Today's public hearing by the U.S. Chemical Safety Board concerns management of offshore drilling throughout the world. CSB has created an impressive program featuring its own investigators and experts, representatives from two large international oil companies and industry associations, and four union officers with years of experience in the oilfields of America and Norway. The event begins at 9 a.m. EST and is part of CSB's investigation of the Deepwater Horizon explosion and spill earlier this year.
The hearing will be offered on the CSB website as a live webcast.
The speakers have been organized into three panels. They'll discuss safety oversight in gas and oil drilling operations after CSB Chair Rafael Moure-Eraso delivers opening remarks and lead investigator Don Holmstrom provides an overview of the investigation to this point. Holmstrom, who is director of CSB's Western Regional Office, has had leadership responsibility for investigations that include the BP Texas City refinery explosion of 2005 and a Valero refinery explosion in 2007 in Dumas, Texas.

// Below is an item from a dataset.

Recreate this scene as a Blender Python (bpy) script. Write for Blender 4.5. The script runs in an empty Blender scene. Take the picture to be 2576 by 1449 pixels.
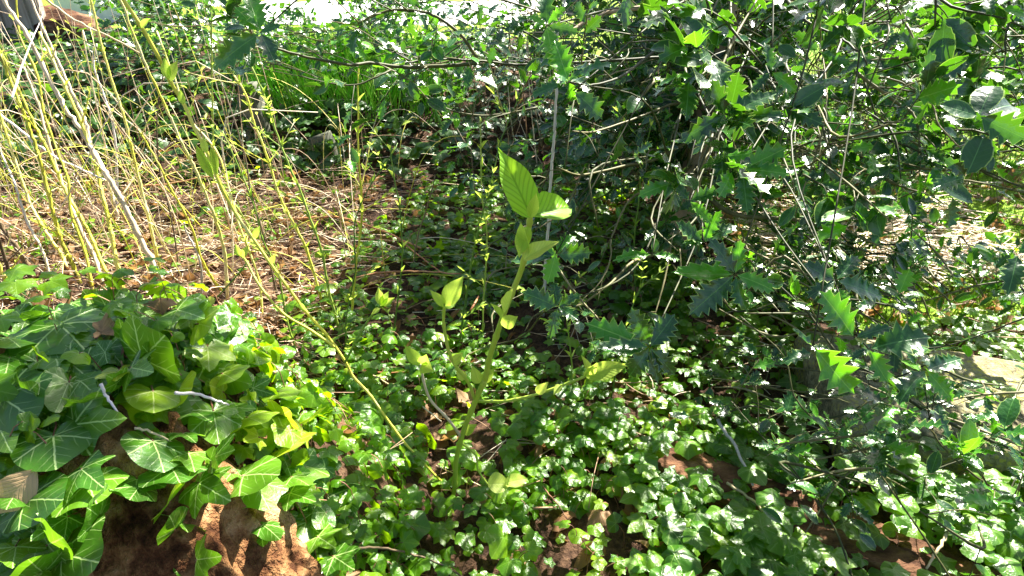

The regulators panel is first up at 9:30 a.m. EST and may be the most enlightening. Its members are Ian Whewell, retired director of the British Health and Safety Executive's Offshore Division, who worked on offshore legislation developed after the Piper Alpha disaster in 1988; Magne Ognedal, director-general of the Norwegian Petroleum Safety Authority; and John Clegg, retired CEO of the Australian National Offshore Petroleum Authority, who helped establish HSE's Offshore Division during a 26-year career with that agency.